Illiteracy is widespread in a small oil-rich economy. According to Alta (the Adult Literacy Tutors Association) that teaches in 52 locations countrywide, some 500,000 of us may be functionally illiterate. That's almost half of our population. Take this section of the population, add them to the school dropouts and the numbers get higher. What is almost half our population qualified to do? Most of them are qualified to wait, perhaps do a trade, or join a make-work gang to survive.
It's chilling to think how little else they can do but wait, helplessly, or angrily, to be placated by the parent state (which provides employment, or buys goods and services from over 70 per cent of our population).
This cannot be sustained in a country that already has the tenth highest murder rate globally. What will happen when the money runs out?
But let us not say we were not warned. Former independent senator and past president of the Law Association of T&T Martin Daly, attorney, recently wrote: "At the moment, the current Government is promising to continue unrestrained expenditure on social programmes for which dollars and cents accountability is weak and difficult to trace through the myriad agencies that spend the money.

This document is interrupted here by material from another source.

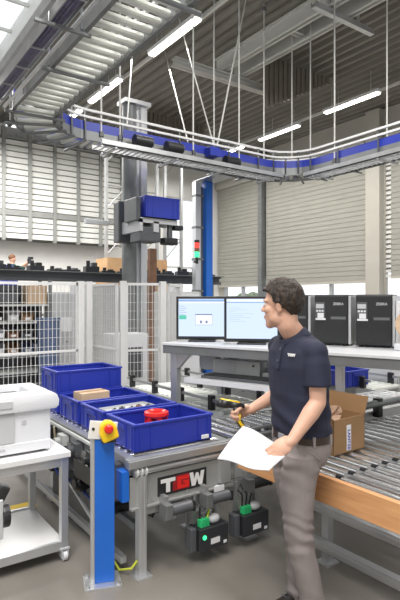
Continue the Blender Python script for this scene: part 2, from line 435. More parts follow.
# ------------------------------------------------------------------ overhead tote conveyor
OZ = 4.0
HW = .235
def sweep(pts, o0, o1, z0, z1):
    """closed rectangular rail along a plan path, offset to the right of travel by o0..o1"""
    rings = []
    for i, p in enumerate(pts):
        a = V(pts[max(i - 1, 0)]); b = V(pts[min(i + 1, len(pts) - 1)]); d = (b - a).normalized()
        n = V((d.y, -d.x)); p = V(p)
        rings.append([V((*(p + n * o), z)) for o, z in ((o0, z0), (o1, z0), (o1, z1), (o0, z1))])
    return MB().loft(rings)
def arc(cx, cy, r, a0, a1, n=9): return [(cx + r * math.cos(math.radians(a0 + (a1 - a0) * i / n)), cy + r * math.sin(math.radians(a0 + (a1 - a0) * i / n))) for i in range(n + 1)]
XA, YC, XC, RR = 2.0, 7.2, 7.3, .95
def overhead(name, lb, path, roll, guard):
    """path list of plan points; roll list of (centre, direction angle of roller axis)"""
    o = thing(name, lb, 'conveyor', (*path[0], OZ), 0, 'overhead conveyor sections')
    L = V((*path[0], OZ))
    def side(name, o0, o1, z0, z1, m, sides):
        for s in sides:
            a, b = (o0, o1) if s > 0 else (-o1, -o0)
            sweep(path, a, b, z0, z1).build(name, m, o, loc=L).location = (0, 0, 0)
    side('side_rail', HW, HW + .04, OZ - .06, OZ + .07, 'dsteel', (-1, 1))
    side('side_guard', HW + .02, HW + .035, OZ + .07, OZ + .20, 'blue', guard)
    side('upper_rail', HW + .04, HW + .072, OZ + .34, OZ + .372, 'white', (-1, 1))
    side('guide_rail', HW + .04, HW + .072, OZ + .24, OZ + .272, 'white', (-1, 1))
    for i in range(len(path) - 1):
        p, q = V(path[i]), V(path[i + 1]); d = (q - p); n = V((d.y, -d.x)).normalized(); k = max(1, int(d.length / .75))
        for j in range(k):
            if d.length < .4 and i % 2: continue
            c = p + d * ((j + .5) / k)
            for s in (-1, 1):
                e = c + n * s * (HW + .055); MB().box(e.x - .01, e.x + .01, e.y - .01, e.y + .01, OZ - .05, OZ + .37).build('guide_post', 'dgreyp', o, loc=L).location = (0, 0, 0)
            if j % 2 == 0:
                a, b2 = c - n * .36, c + n * .36
                MB().cyl((a.x, a.y, OZ - .085), (b2.x, b2.y, OZ - .085), .02, 8).build('cross_member', 'dsteel', o, loc=L).location = (0, 0, 0)
    base = MB().cyl((-HW, 0, 0), (HW, 0, 0), .034, 10).build('roller', 'cream', o, smooth='auto')
    for k, (c, a) in enumerate(roll):
        ro = base if k == 0 else base.copy()
        if k: COL.objects.link(ro)
        ro.location = (c[0] - path[0][0], c[1] - path[0][1], -.005); ro.rotation_euler = (0, 0, a)
    return o
pA = [(XA, -.4), (XA, YC - RR - .02)]
overhead('roller_conveyor', 'overhead roller conveyor run coming from the top edge, seen from below at upper left', pA,
         [((XA, .6 + k * .15), 0) for k in range(38)], ())
a1 = arc(XA + RR, YC - RR, RR, 180, 90); a2 = arc(XC - RR, YC - RR, RR, 90, 0)
pB = a1 + [(x, YC) for x in (4.0, 5.0, 6.0)] + a2
rl = [((XA + RR - RR * math.cos(t), YC - RR + RR * math.sin(t)), math.pi - t) for t in [math.radians(8 + 12 * k) for k in range(7)]]
rl += [((XA + RR + .08 + k * .125, YC), math.pi / 2) for k in range(27)]
rl += [((XC - RR + RR * math.sin(t), YC - RR + RR * math.cos(t)), math.pi / 2 - t) for t in [math.radians(8 + 12 * k) for k in range(7)]]
overhead('curved_conveyor', 'overhead blue-sided conveyor with a bend at each end, hanging across the hall', pB, rl, (1, -1))
pC = [(XC, YC - RR - .02), (XC, 2.2)]
overhead('roller_conveyor', 'overhead blue-sided conveyor run leaving the frame at the right edge', pC,
         [((XC, YC - RR - .1 - k * .125), 0) for k in range(32)], (1, -1))
# cable tray and outer rails of the left run
ct = thing('cable_tray', 'ladder tray of violet-grey cables beside the upper left overhead conveyor', 'cable tray', (1.515, 3.2, OZ))
MB().box(-.075, -.065, -3.4, 4.2, -.05, .04).build('tray_side', 'steel', ct); MB().box(.065, .075, -3.4, 4.2, -.05, .04).build('tray_side', 'steel', ct)
for k in range(16): MB().box(-.065, .065, -3.3 + k * .48, -3.28 + k * .48, -.05, -.038).build('rung', 'steel', ct)
for k in range(4):
    x = -.045 + k * .03; MB().tube([(x + random.uniform(-.006, .006), -3.4 + j * .76, -.015 + random.uniform(0, .02)) for j in range(11)], .018, 6).build('cable', 'purple', ct)
for k in range(3): MB().box(-.22, .26, -1.8 + k * 2.7, -1.77 + k * 2.7, -.12, -.095).build('support_bar', 'dsteel', ct)
for k in range(3): MB().cyl((-.105, -1.785 + k * 2.7, -.1), (-.105, -1.785 + k * 2.7, 3.19), .008, 6).build('drop_rod', 'steel', ct)
tag(MB().box(1.345, 1.38, -.4, 7.2, OZ - .06, OZ + .03).build('side_channel', 'steel'), 'outermost galvanised channel at the upper left, left of the cable tray', 'channel')
tag(MB().cyl((1.655, -.4, OZ - .03), (1.655, 6.4, OZ - .03), .018, 8).build('conduit', 'alu'), 'thin shiny conduit between the violet cable tray and the upper left conveyor', 'conduit')
def wire_tray(lb, L, n, loc, rz, drop):
    o = thing('wire_tray', lb, 'cable tray', loc, rz, 'wire trays under the overhead conveyor')
    b = MB()
    for k in range(n): b.box(k * L / n, k * L / n + .012, 0, .35, 0, .01)
    for y in (0, .115, .23, .34): b.box(0, L, y, y + .012, .0, .015)
    b.box(0, L, 0, .01, 0, .08).box(0, L, .34, .35, 0, .08)
    b.build('wire_basket', 'steel', o)
    for k in range(4):
        x = .2 + k * (L - .4) / 3
        MB().box(x, x + .03, 0, .50, -.02, -.0).box(x, x + .03, .47, .50, -.0, drop).build('hanger_bracket', 'steel', o)
wire_tray('wire mesh cable tray slung under the crossing overhead conveyor', 3.4, 40, (2.95, YC - .74, OZ - .24), 0, .2)
wire_tray('wire mesh cable tray under the overhead conveyor at the right edge', 4.2, 48, (XC - .73, 6.2, OZ - .24), -math.pi / 2, .2)
# drive motors and boxes on the crossing run
mo = thing('drive_motor', 'black drive motor on the overhead conveyor just left of the lift column', 'motor', (3.75, YC - .42, OZ + .02), 0, 'drive motors on the overhead conveyor')
MB().cyl((-.14, 0, 0), (.14, 0, 0), .085, 14).build('motor_body', 'black', mo, smooth='auto')
MB().box(-.06, .06, .0, .14, -.05, .05).build('gearbox', 'dgreyp', mo); MB().cyl((.14, 0, 0), (.17, 0, 0), .06, 12).build('fan_cover', 'dgreyp', mo)
clone(mo, (4.3, YC - .42, OZ + .02), 0, 'black drive motor on the overhead conveyor just right of the lift column')
clone(mo, (5.45, YC - .42, OZ - .02), 0, 'black drive motor on the overhead conveyor next to the blue steel column')
m3 = clone(mo, (7.35, YC - .10, OZ + .05), 2.3, 'black drive motor at the outer bend of the overhead conveyor, above the man')
tag(MB().box(5.0, 5.2, YC - .44, YC - .27, OZ + .02, OZ + .17).build('junction_box', 'blue', bevel=.01), 'small blue box on the overhead conveyor left of the blue column', 'box')

# hanger rods from the roof down to the overhead conveyor
def at_d(px, py, d): return W((px - 200) / 515 * d, d, 1.65 - (py - 300) * d / 515)
rods = [(5.6, 7.47, 'vertical hanger rod close right of the blue steel column'),
        (5.74, 6.93, 'hanger rod meeting the conveyor above the right monitor'),
        (6.57, 7.2, 'hanger rod above the head of the man'),
        (7.45, 7.34, 'hanger rod at the middle of the right-hand bend'),
        (7.57, 6.96, 'hanger rod right of the bend, left of a close pair'),
        (7.03, 5.91, 'hanger rod right of the bend, right of a close pair'),
        (7.57, 5.25, 'rightmost hanger rod near the right edge'),
        (4.77, 6.93, 'vertical hanger rod left of the blue steel column'),
        (3.45, 6.93, 'hanger rod left of the top of the lift column'),
        (3.15, 6.93, 'leftmost hanger rod beside the left bend')]
for px, py, lb in rods:
    p = V((px, py, 0))
    h = thing('hanger_rod', lb, 'hanger rod', (p.x, p.y, OZ + .07), 0, 'rods hanging the conveyor')
    MB().cyl((0, 0, -.08), (0, 0, ZC - OZ - .07), .014, 6).build('rod', 'beam', h)
    MB().box(-.05, .05, -.03, .03, ZC - OZ - .2, ZC - OZ - .12).build('roof_clamp', 'dsteel', h)
    MB().box(-.03, .03, -.03, .03, -.05, .02).build('conveyor_clamp', 'dgreyp', h)
for (a, b, lb) in (((217, 146, 9.06), (247, -6, 9.31), 'slanting brace rod right of the blue column, leaning right'),
                   ((188, 142, 8.83), (164, 48, 11.30), 'slanting brace rod left of the blue column, leaning left'),
                   ((127, 124, 7.93), (133, 42, 11.04), 'slanting brace rod above the lift column'),
                   ((214, 146, 9.06), (178, 15, 9.99), 'long slanting brace rod crossing in front of the bright batten')):
    p, q = at_d(*a), at_d(*b)
    tag(MB().cyl(p, q, .014, 6).build('brace_rod', 'beam'), lb, 'brace rod')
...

"Not surprisingly the Opposition can only hint at the need for financial responsibility because Trini lifestyle assumes that good times will always roll. Lack of serious concern for the future is a normal feature of our general elections. However serious commentators on the economy have detailed the downturn in oil and gas revenues and the use of capital to sustain the good times. We have a Carnival costume economy, that is, spend plenty cash on declining material."
Now, take our tribal, winner-takes-all Westminster system, which lacks checks and balances (such as an enforced procurement legislation which could mean that up to 20 billion dollars or ten-12 per cent of our GDP is going down the drain).
What do you create? Sycophancy and corruption. The recent reports of how easily money was allegedly siphoned off the State in the Life Sport programme, headed by the former minister Anil Roberts, is an example.
When a people depend on the State or party to provide them with an income, it means that we are disenfranchised. It's like telling a grown son or daughter who lives at home, is fed, clothed, housed, and financially dependent on the parent, okay, now go and be loyal to another family or, be independent. Too late. The child is already crippled by dependency. Our politics has made the State our parents. Those of us who follow blindly, who, without studying a manifesto, (blithely unaware of the role of the State to provide sustainable development (jobs), security, education, health, housing, strong institutions) go in busloads to support various leaders dressed in yellow or black, are waving a flag as if to a parent 'look at me, I showed up, I'm a good boy or girl. Now, will you support me? That is, give me a little money, or contract nah.'
I don't know what kind of politics that creates. I know for sure it doesn't create a strong, independent population that can lobby for, and legitimately ask for an account of every penny of their tax dollars. The State creates up to 70 per cent employment in this Trinidad. That figure is higher for Tobago. That's why I referred to supporters who have not had a chance to study various manifestos or the track record of political nominees as sycophantic. They are compelled, thrust into this position as they have no other choice if they want to survive. So they are rounded up, hoarded like sheep in buses to show support, to make up the numbers for the photographers. The not so subliminal message is 'come, be part of the winning side.'
That brings me to, as I see it, some points of hope in T&T.
The first is civil society. Someone once said we have among the highest number of NGOs worldwide. I have seen their work first-hand. They help children in remote areas, neglected teens in hotspot urban areas, with autistic children, with battered women, with the disabled. The list goes on and on. We all suspect they are doing the work that the State should be doing.
The second is the middle class. Gate, free tertiary education is the best thing that the State has done for this country. This means that despite the high numbers of functional illiteracy, substantial pockets of professionals, lawyers, economists, doctors, accountants are qualifying each year. Businessmen are doing well. The alleged 'box drain' contracts awarded by governments which cut up a large contract into many small bits has allowed cash to filter down and spread. A reasonably strong middle class is the backbone of our society and it seems to be holding up, for now.
The third point of hope is that as Timothy Hamel-Smith said, "Young people are moving away from race-based politics. The two bases are shrinking. The middle is growing. Political parties have to be alive to society. If they see the base in the middle growing they have to change." Whatever the outcome of the September 7 election, we know for sure that a large section of the population will feel disenfranchised. That's why the first task of the new government must be constitutional reform.